**Do this**
In the data, extract each line that holds the string "pixels".

**Raw data**
*-*-*

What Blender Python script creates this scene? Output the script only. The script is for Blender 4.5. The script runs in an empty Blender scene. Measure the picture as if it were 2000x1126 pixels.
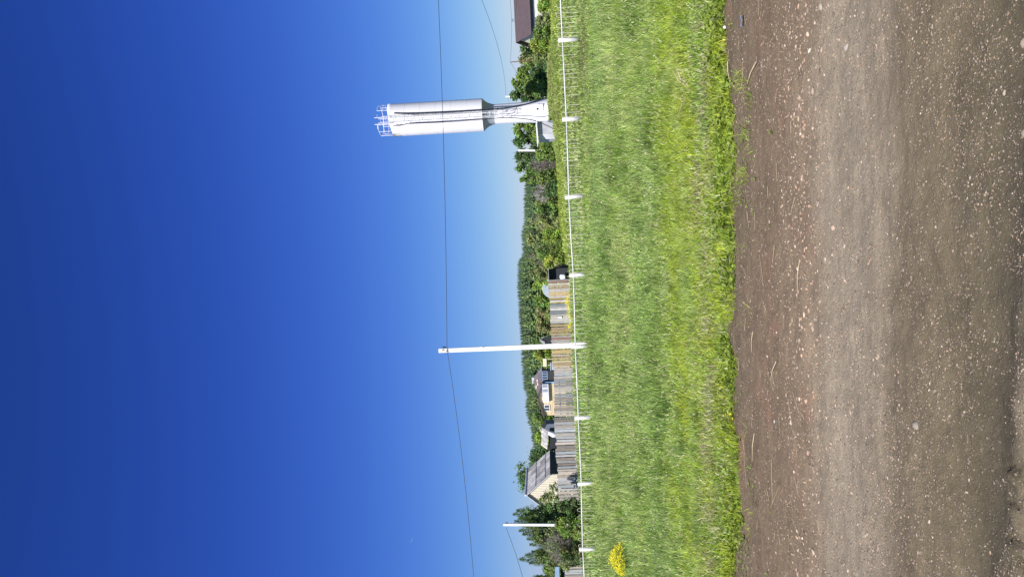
import bpy, math, random
import numpy as np
from mathutils import Vector, Matrix

R = math.radians
random.seed(7)
rng = np.random.default_rng(7)
sc = bpy.context.scene

# ------------------------------------------------------------------ camera
# a phone held on its side: the long edge of the picture points to the sky
FPX = 1450.0                       # focal length in pixels of a 2000 px long picture
EYE = 1.6
PITCH = math.atan(77.0 / FPX)
ROLL = 0.05
X0 = Vector((1, 0, 0))
FWD = Vector((0, math.cos(PITCH), math.sin(PITCH)))
UP0 = Vector((0, -math.sin(PITCH), math.cos(PITCH)))
RT = X0 * math.cos(ROLL) - UP0 * math.sin(ROLL)
UPV = X0 * math.sin(ROLL) + UP0 * math.cos(ROLL)
camd = bpy.data.cameras.new("camera")
cam = bpy.data.objects.new("camera", camd)
sc.collection.objects.link(cam)
m = Matrix.Identity(4)
for i, v in enumerate((-UPV, RT, -FWD)):
    m[0][i], m[1][i], m[2][i] = v
m[0][3], m[1][3], m[2][3] = 0, 0, EYE
cam.matrix_world = m
camd.sensor_width = 36
camd.lens = 36 * FPX / 2000
camd.clip_start = 0.05
camd.clip_end = 20000
sc.camera = cam

# ------------------------------------------------------------------ light
SUN = Vector((-0.280, -0.608, 0.743)).normalized()
world = bpy.data.worlds.new("World")
sc.world = world
world.use_nodes = True
wn, wl = world.node_tree.nodes, world.node_tree.links
wn.clear()
sky = wn.new("ShaderNodeTexSky")
sky.sky_type = 'NISHITA'
sky.sun_disc = False
sky.sun_elevation = math.asin(SUN.z)
sky.sun_rotation = math.atan2(SUN.x, SUN.y)
sky.altitude = 0
sky.air_density = 1.0
sky.dust_density = 0.2
sky.ozone_density = 6.0
# the camera's own deep, saturated rendering of a clean northern sky: a tone curve per channel
EXPO = 0.6
sepc = wn.new("ShaderNodeSeparateColor"); comc = wn.new("ShaderNodeCombineColor")
wl.new(sky.outputs[0], sepc.inputs[0])
for ch, (pw, kk) in enumerate(((1.6, .0268), (1.41, .036), (.94, .111))):
    a_ = wn.new("ShaderNodeMath"); a_.operation = 'POWER'; a_.inputs[1].default_value = pw
    b_ = wn.new("ShaderNodeMath"); b_.operation = 'MULTIPLY'; b_.inputs[1].default_value = kk / .08 / 2 ** EXPO
    wl.new(sepc.outputs[ch], a_.inputs[0]); wl.new(a_.outputs[0], b_.inputs[0])
    if ch < 2: wl.new(b_.outputs[0], comc.inputs[ch])
lg = wn.new("ShaderNodeMath"); lg.operation = 'LOGARITHM'; lg.inputs[1].default_value = math.e
m1 = wn.new("ShaderNodeMath"); m1.operation = 'MULTIPLY_ADD'; m1.inputs[1].default_value = .505 / .08 / 2 ** EXPO; m1.inputs[2].default_value = -.215 / .08 / 2 ** EXPO
m2 = wn.new("ShaderNodeMath"); m2.operation = 'MULTIPLY'; m2.inputs[1].default_value = .085 / .08 / 2 ** EXPO
m3 = wn.new("ShaderNodeMath"); m3.operation = 'MAXIMUM'
wl.new(sepc.outputs[2], lg.inputs[0]); wl.new(lg.outputs[0], m1.inputs[0]); wl.new(sepc.outputs[2], m2.inputs[0])
wl.new(m1.outputs[0], m3.inputs[0]); wl.new(m2.outputs[0], m3.inputs[1]); wl.new(m3.outputs[0], comc.inputs[2])
bg = wn.new("ShaderNodeBackground")
bg.inputs[1].default_value = 0.08
wo = wn.new("ShaderNodeOutputWorld")
wl.new(comc.outputs[0], bg.inputs[0])
wl.new(bg.outputs[0], wo.inputs[0])
sl = bpy.data.lights.new("sun", 'SUN')
sl.energy = 4.8
sl.angle = R(0.5)
sl.color = (1.0, 0.955, 0.89)
so = bpy.data.objects.new("sun", sl)
sc.collection.objects.link(so)
so.rotation_euler = (-SUN).to_track_quat('-Z', 'Y').to_euler()
sc.view_settings.view_transform = 'Standard'
sc.view_settings.look = 'None'
sc.view_settings.gamma = 1
sc.view_settings.exposure = EXPO
sc.cycles.max_bounces = 6
sc.cycles.transparent_max_bounces = 6

# ------------------------------------------------------------------ helpers
def P(ix, iy, Y):
    """real point at depth Y that the photograph shows at pixel (ix, iy)"""
    d = FWD + RT * ((1126 - iy - 563) / FPX) + UPV * ((1000 - ix) / FPX)
    t = Y / d.y
    return Vector((0, 0, EYE)) + d * t

def hash2(ix, iy, seed):
    h = (ix.astype(np.int64) * 374761393 + iy.astype(np.int64) * 668265263 + seed * 974634777) & 0xFFFFFFFF
    h = ((h ^ (h >> 13)) * 1274126177) & 0xFFFFFFFF
    h = (h ^ (h >> 16)) & 0xFFFFFFFF
    return h / 4294967295.0

def vnoise(x, y, scale, seed=0):
    x = np.asarray(x, float) / scale; y = np.asarray(y, float) / scale
    ix = np.floor(x); iy = np.floor(y)
    fx = x - ix; fy = y - iy
    fx = fx * fx * (3 - 2 * fx); fy = fy * fy * (3 - 2 * fy)
    a = hash2(ix, iy, seed); b = hash2(ix + 1, iy, seed)
    c = hash2(ix, iy + 1, seed); d = hash2(ix + 1, iy + 1, seed)
    return (a * (1 - fx) + b * fx) * (1 - fy) + (c * (1 - fx) + d * fx) * fy

def sstep(a, b, x):
    t = np.clip((np.asarray(x, float) - a) / (b - a), 0, 1)
    return t * t * (3 - 2 * t)

def edge_y(x):                       # where the grass verge meets the dirt road
    x = np.asarray(x, float)
    return 6.50 - 0.19 * 5 * np.tanh(x / 5) + 0.30 * (vnoise(x, x * 0, 0.9, 3) - .5) + 0.34 * (vnoise(x, x * 0, 0.27, 4) - .5) + .16 * (vnoise(x, x * 0, .09, 5) - .5)

MX, MY = 16.6, 66.0                  # earth mound of the water tower
def ground_h(x, y):
    x = np.asarray(x, float); y = np.asarray(y, float)
    e = edge_y(x)
    h = -0.05 + 0.10 * sstep(-0.05, 0.45, y - e)
    h = h + 0.10 * (vnoise(x, y, 2.5, 11) - .5) * sstep(7, 9, y)
    h = h + 0.16 * (vnoise(x, y, 9, 12) - .5) * sstep(9, 16, y)
    d2 = ((x - MX) / 5.2) ** 2 + ((y - MY) / 5.5) ** 2
    h = h + .75 * np.exp(-d2 ** 1.3)
    return h

def gh(x, y):
    return float(ground_h(np.array([x]), np.array([y]))[0])

def link(o):
    sc.collection.objects.link(o)
    return o

def mesh_np(name, co, faces_flat, starts, totals, mat, col=None, smooth=False):
    me = bpy.data.meshes.new(name)
    me.vertices.add(len(co)); me.vertices.foreach_set("co", np.asarray(co, np.float32).ravel())
    me.loops.add(len(faces_flat)); me.loops.foreach_set("vertex_index", np.asarray(faces_flat, np.int32))
    me.polygons.add(len(starts))
    me.polygons.foreach_set("loop_start", np.asarray(starts, np.int32))
    me.polygons.foreach_set("loop_total", np.asarray(totals, np.int32))
    if smooth:
        me.polygons.foreach_set("use_smooth", np.ones(len(starts), bool))
    if col is not None:
        at = me.color_attributes.new("col", 'FLOAT_COLOR', 'POINT')
        c = np.ones((len(co), 4), np.float32); c[:, :3] = col
        at.data.foreach_set("color", c.ravel())
    me.update(calc_edges=True)
    me.materials.append(mat)
    return link(bpy.data.objects.new(name, me))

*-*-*

**Output for this task**
What Blender Python script creates this scene? Output the script only. The script is for Blender 4.5. The script runs in an empty Blender scene. Measure the picture as if it were 2000x1126 pixels.
FPX = 1450.0                       # focal length in pixels of a 2000 px long picture